_INFORMATION SHOWN_.
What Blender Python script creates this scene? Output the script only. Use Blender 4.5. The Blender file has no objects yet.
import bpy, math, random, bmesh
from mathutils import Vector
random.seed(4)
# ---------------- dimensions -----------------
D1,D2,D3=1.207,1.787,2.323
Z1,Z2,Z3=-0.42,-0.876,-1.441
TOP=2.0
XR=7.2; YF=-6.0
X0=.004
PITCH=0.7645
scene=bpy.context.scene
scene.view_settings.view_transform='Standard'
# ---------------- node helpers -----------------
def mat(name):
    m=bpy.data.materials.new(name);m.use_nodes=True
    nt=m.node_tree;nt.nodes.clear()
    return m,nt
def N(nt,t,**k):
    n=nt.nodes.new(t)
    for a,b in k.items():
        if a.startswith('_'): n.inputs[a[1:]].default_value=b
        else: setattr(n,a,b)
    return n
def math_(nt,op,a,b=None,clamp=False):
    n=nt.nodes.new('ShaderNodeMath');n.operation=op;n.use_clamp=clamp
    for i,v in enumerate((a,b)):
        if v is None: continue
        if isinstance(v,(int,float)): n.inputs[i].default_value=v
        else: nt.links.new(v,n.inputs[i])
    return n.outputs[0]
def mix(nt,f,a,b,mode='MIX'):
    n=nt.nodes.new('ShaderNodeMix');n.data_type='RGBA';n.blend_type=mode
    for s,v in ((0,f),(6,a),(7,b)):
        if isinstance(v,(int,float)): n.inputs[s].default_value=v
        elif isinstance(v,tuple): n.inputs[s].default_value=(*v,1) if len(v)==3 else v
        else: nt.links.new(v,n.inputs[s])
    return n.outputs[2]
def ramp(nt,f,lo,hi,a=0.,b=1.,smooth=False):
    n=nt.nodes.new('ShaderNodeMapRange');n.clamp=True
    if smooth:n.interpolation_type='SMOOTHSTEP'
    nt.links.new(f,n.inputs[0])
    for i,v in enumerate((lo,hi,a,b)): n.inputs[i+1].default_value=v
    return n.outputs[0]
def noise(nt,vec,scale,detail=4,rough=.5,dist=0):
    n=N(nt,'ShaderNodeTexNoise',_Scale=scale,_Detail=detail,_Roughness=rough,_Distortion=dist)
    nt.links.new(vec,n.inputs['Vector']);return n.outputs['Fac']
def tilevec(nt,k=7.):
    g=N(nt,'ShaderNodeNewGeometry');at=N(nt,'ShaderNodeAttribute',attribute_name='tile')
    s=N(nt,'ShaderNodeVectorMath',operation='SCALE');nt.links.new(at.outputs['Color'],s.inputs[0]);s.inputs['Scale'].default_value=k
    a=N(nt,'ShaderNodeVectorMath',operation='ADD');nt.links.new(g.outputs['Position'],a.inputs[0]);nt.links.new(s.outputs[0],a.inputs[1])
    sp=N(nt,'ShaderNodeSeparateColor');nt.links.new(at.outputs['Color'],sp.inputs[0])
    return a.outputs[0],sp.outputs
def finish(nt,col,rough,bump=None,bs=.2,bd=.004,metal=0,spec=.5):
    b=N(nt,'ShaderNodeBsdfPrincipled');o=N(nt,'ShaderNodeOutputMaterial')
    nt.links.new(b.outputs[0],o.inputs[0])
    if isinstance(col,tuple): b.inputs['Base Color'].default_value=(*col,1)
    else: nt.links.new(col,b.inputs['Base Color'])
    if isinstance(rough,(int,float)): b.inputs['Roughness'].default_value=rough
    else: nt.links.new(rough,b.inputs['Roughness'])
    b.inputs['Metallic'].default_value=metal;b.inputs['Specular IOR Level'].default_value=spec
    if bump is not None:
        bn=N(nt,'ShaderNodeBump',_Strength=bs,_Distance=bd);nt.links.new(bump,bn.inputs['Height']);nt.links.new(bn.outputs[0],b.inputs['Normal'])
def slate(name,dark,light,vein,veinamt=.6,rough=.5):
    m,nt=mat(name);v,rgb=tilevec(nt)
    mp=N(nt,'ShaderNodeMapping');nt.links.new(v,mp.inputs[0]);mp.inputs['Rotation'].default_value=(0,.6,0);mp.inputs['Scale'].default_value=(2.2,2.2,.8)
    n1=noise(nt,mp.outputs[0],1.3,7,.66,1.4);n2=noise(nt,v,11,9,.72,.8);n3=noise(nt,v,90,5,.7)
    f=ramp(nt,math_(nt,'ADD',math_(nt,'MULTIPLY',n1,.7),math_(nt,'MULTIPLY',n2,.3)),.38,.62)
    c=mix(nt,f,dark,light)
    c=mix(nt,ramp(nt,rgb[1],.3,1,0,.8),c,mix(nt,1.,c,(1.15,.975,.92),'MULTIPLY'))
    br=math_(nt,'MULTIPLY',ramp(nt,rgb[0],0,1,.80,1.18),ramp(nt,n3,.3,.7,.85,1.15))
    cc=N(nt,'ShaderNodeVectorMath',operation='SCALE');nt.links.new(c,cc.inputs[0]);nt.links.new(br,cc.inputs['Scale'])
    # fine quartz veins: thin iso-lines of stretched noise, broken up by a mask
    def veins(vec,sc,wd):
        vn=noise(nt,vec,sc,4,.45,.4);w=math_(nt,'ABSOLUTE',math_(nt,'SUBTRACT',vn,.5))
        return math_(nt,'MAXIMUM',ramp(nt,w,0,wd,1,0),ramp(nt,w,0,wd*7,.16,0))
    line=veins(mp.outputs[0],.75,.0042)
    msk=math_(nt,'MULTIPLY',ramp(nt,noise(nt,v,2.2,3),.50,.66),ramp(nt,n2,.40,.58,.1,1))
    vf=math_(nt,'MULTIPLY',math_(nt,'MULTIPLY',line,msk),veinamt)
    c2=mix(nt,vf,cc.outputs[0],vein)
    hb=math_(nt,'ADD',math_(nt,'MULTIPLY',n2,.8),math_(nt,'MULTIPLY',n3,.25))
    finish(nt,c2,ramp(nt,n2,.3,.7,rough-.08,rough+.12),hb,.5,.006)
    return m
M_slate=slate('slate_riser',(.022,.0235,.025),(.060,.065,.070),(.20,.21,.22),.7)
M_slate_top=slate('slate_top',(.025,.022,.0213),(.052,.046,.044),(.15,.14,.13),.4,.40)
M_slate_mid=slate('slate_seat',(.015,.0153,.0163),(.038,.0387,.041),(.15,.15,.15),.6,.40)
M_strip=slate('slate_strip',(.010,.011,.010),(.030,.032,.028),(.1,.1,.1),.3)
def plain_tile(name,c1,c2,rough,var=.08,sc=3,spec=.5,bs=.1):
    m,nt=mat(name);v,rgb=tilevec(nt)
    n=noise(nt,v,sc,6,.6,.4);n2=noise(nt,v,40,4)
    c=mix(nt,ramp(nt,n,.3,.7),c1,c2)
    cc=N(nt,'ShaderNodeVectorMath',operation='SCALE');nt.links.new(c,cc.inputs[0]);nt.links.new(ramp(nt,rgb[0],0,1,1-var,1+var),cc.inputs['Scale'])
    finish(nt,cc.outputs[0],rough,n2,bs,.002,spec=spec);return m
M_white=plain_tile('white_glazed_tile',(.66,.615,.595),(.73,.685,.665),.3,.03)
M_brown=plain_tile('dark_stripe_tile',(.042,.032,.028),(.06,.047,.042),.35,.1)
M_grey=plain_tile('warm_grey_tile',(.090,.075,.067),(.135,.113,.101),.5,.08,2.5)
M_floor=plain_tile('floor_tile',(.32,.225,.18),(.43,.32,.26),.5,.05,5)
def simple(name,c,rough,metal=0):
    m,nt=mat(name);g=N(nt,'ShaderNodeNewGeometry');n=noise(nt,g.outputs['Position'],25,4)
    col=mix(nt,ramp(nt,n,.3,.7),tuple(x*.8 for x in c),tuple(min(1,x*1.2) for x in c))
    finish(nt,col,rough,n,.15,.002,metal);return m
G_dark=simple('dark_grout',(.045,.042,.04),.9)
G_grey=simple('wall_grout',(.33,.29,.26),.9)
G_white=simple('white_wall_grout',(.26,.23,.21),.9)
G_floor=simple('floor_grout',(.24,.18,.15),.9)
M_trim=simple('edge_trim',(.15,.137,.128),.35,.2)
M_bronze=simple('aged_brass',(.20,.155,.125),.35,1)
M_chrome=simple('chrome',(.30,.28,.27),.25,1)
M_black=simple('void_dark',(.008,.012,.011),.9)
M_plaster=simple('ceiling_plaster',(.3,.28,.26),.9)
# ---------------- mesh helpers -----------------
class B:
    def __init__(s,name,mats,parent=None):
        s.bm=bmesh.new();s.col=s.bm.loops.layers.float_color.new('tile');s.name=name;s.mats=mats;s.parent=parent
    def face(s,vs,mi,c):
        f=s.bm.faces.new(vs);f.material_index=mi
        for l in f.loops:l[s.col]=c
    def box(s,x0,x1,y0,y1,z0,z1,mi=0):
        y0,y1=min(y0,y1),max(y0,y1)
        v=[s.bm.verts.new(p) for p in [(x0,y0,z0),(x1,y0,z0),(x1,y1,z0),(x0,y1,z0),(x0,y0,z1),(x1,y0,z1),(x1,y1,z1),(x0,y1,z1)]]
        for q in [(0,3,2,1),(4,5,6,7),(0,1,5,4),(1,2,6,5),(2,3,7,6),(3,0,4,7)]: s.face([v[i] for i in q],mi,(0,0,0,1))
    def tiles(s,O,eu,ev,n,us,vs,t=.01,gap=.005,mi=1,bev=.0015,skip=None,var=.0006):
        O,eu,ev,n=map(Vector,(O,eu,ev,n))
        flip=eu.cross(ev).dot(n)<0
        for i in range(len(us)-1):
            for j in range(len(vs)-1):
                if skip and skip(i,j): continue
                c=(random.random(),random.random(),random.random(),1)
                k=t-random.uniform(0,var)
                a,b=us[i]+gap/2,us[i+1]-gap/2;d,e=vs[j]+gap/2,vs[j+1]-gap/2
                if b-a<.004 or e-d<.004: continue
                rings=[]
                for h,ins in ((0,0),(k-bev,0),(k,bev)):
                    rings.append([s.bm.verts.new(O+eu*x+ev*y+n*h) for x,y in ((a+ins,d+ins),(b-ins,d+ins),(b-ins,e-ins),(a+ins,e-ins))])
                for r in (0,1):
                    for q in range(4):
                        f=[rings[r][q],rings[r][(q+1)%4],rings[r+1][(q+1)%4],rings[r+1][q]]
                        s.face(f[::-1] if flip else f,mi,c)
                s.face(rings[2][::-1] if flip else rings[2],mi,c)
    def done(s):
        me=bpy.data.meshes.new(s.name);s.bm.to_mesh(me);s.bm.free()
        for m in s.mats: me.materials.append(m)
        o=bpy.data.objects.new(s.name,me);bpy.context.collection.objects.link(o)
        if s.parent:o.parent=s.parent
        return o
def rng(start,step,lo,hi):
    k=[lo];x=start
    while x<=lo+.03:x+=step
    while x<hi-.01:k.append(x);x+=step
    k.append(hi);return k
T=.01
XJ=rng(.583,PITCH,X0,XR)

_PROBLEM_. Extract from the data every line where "scene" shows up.

_WRITTEN ANSWER_.
What Blender Python script creates this scene? Output the script only. Use Blender 4.5. The Blender file has no objects yet.
scene=bpy.context.scene
scene.view_settings.view_transform='Standard'